AWS Insights: Finding the Right Balance
When architecting solutions on AWS, the leading cloud infrastructure service provider on the global market, Iaroslav Molochkov emphasizes finding the right balance between performance gains and long-term maintainability.
He begins by defining clear service-level objectives. "Once you know the exact targets you need to hit, performance decisions stop being subjective," he explains. "It's no longer about whether something feels fast, but whether it meets the standard the business relies on."
When it comes to compute options, Molochkov believes the workload should dictate the model. Bursty traffic is often best served by serverless, steady usage typically fits containers, and specialized hardware or legacy requirements may still call for virtual machines. "What matters most," he stresses, "is modeling cost and performance under realistic load conditions, not just on paper."

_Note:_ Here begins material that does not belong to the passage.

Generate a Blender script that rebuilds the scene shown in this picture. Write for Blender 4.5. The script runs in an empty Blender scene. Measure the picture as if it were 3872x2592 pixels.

He also cautions against overusing AWS's enormous catalog of services. With so many overlapping options, it's easy to overcomplicate the stack. He favors defining reference architectures and templates, leaning on managed services where they fit, and pruning components that don't clearly add value.
Managed services like DynamoDB, for example, can reduce time-to-market and operational risk. However, in situations where particular guarantees or cost models don't align, custom setups may still make sense. "In those cases, you need to design an exit strategy upfront," Molochkov advises. "That means thinking through data portability and migration steps before you even start."
He sums up the principle this way: "Every service you add comes with a maintenance cost that isn't always obvious. You have to be sure it's delivering enough value to justify that burden — and document the reasoning, not just the decision itself. This way, future teams understand why a choice was made and can build on it."
At scale, subtle bottlenecks almost always appear. Observability is a key consideration. Molochkov suggests tracking four key signals: latency, errors, saturation and traffic. To make troubleshooting easier, he recommends standardizing logs and metrics with correlation IDs so issues can be traced across different parts of the system.
The Human Side of Engineering
Technical choices alone don't guarantee success — long-term resilience also depends on the teams behind them. On this front, Iaroslav stresses that good mentorship starts with empathy. "No one starts as an expert," he says. "If you forget that, you create a culture where people are afraid to ask questions." He makes it clear to juniors and interns that there are no "stupid" questions, only missed opportunities to learn.
Molochkov also expects them to propose an initial approach before asking for guidance, so discussions focus on refining their ideas rather than solving the problem for them. "It accelerates learning and gives people confidence in their own judgment," he explains. That openness has helped Iaroslav create an environment where younger engineers feel comfortable exploring ideas early in their careers — an essential condition for building strong, independent teams.
The expert encourages initiative, supporting ambitious tasks when deadlines allow time to learn and grow. "That's how I progressed," he says. "By saying yes to challenges that seemed slightly out of reach, and then figuring them out."
For Iaroslav Molochkov, true leadership is measured not by how much your colleagues need you, but by how well they perform without you. "If your absence causes everything to stall, then you haven't built a resilient team," he reflects. "The real goal is to grow people who can carry the work forward — and even surpass you." It's a philosophy that mirrors his technical work: building systems that remain stable under pressure, and teams that remain capable when the challenges evolve. In both cases, sustainability is the real measure of success.